電気自動車の生産量、普及率において世界をリードする中国だが、“空飛ぶクルマ”の実用化においても最先端を走っているようだ。峰飛航空科技は2月27日、自社で開発した電動垂直離着陸機(eVTOL、名称は盛世龍)が世界で初めて海を渡る飛行に成功したと発表した。
深セン市蛇口に設置された発着基地から珠海市九洲港のふ頭まで往復で100kmを超える距離、道路を走れば片道2時間半から3時間かかるところを20分で飛行した。深セン市、珠海市は中国が進める香港・マカオ・広東省グレーターベイエリア開発の中核となる都市である。旅客の潜在需要は大きく、運航運営を図る企業グループとともに2026年の商業化を目指している。
同社の説明によれば、盛世龍は電動モーターを使用しており、一回の充電で250kmの飛行が可能。最大積載人数は5人(操縦者1人、乗客4人)、最大積載荷物重量は350kg、走行速度は200km/h以上、ホバリング時の騒音値は65デシベル(地下鉄の車内がおよそ80デシベル)だ。コアモジュールは100%国産化されている。販売価格は未定だが、少なくとも同じレベルのヘリコプターよりは遥かに安くなるそうだ。
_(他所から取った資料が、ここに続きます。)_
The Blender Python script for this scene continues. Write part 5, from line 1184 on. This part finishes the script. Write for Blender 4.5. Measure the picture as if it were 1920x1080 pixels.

中国では現在、“空飛ぶクルマ”の実用化を巡り、熾烈な競争が繰り広げられている。NASDAQ上場の億航智能は2023年10月に世界で初めて旅客輸送無人航空機の商業運航を行うことができる型式証明を取得しており、2024年には観光用として商業運航を始める計画だ。ほかにも、小鵬汽車傘下の小鵬匯天、吉利汽車グループ傘下の沃飛長空などが、商業運航に向けて準備を進めている。